The cross, further, is the declaration to us of the righteousness of God. "Whom God hath set forth to be a propitiation through faith in His blood, to declare His righteousness."
Again, it shows the infinite hatefulness of sin in the judgment of God. The cup could not pass •away from Jesus. He bowed His head, and drank it. And God hid His face from Him, and made Him to know on the cross, in bitterest experience, what sin was-"God made Him to be sin for us."
The cross is both the way for God to come nigh to man as a sinner without destroying him by His presence—"And, having made peace through the blood of His cross, by Him to reconcile all things unto Himself"—and also the way for man as a sinner to come near to God—"Ye who sometime were far off are made nigh by the blood of Christ."
All these several aspects of the cross, deeply important and interesting as they are, would fail of giving settled peace to the soul, if the truth of the actual substitution of Christ for the sinner were kept out of sight. "Who loved me, and gave Himself for me." Here we find solid ground on which to rest our souls. The wonder of the Holy One of God being made sin on the cross is far greater than the wonder that any measure of guilt should by it be "forgiven," yes, also "covered." But there is more than this.
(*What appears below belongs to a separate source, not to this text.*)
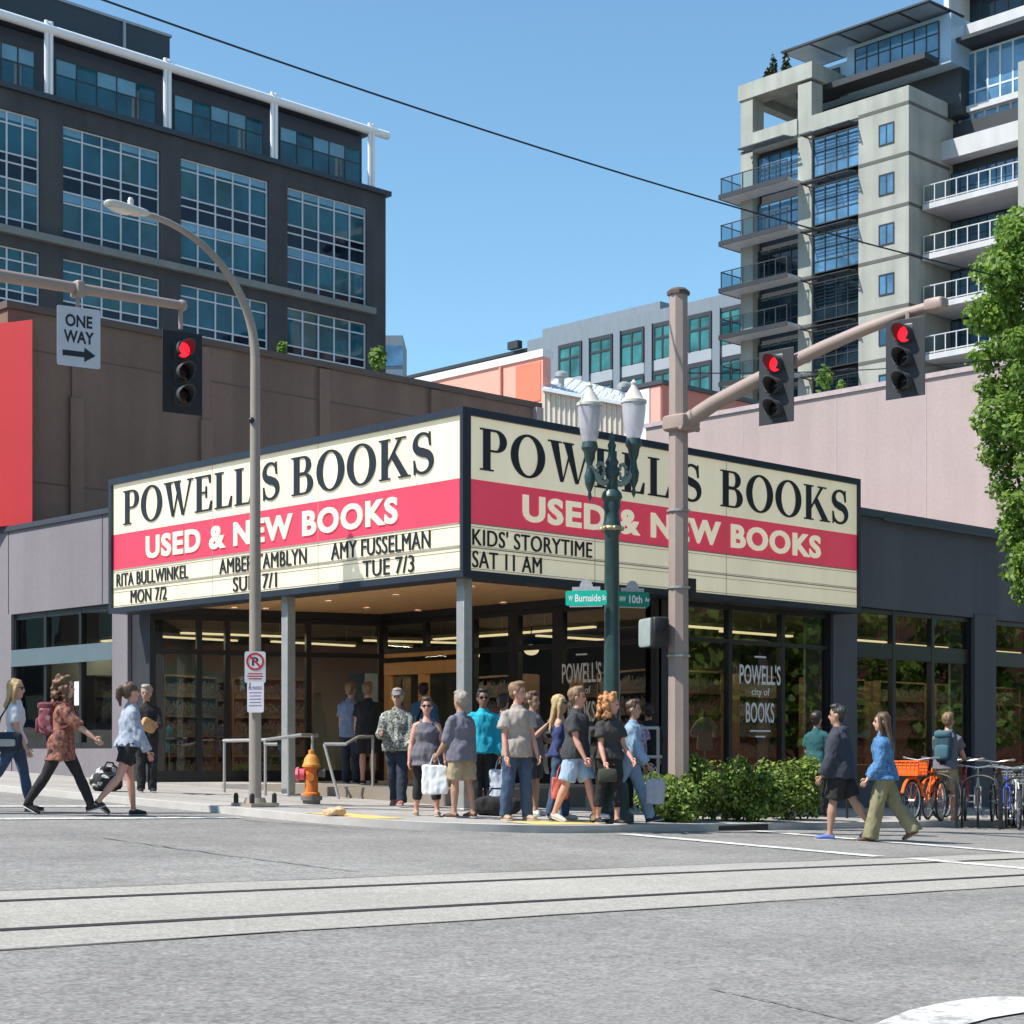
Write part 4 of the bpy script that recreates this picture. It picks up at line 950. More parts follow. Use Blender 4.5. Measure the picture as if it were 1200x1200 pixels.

The idea of simple pardon is at the best negative; blessed indeed, even in that view, that iniquity, although committed, is not imputed. Speaking humanly, we have the idea of a free pardon emanating from the grace of the sovereign; we have the idea also of an amnesty; but we cannot get the idea of justification. It is the idea which God alone can present, because He alone can justify the ungodly; and this is the new and blessed idea here presented. "David describeth the blessedness of the man, unto whom God imputeth righteousness without works, saying, Blessed are they whose iniquities are forgiven, and whose sins are covered. Blessed is the man to whom the Lord will not impute sin." Rom. 4:6-8.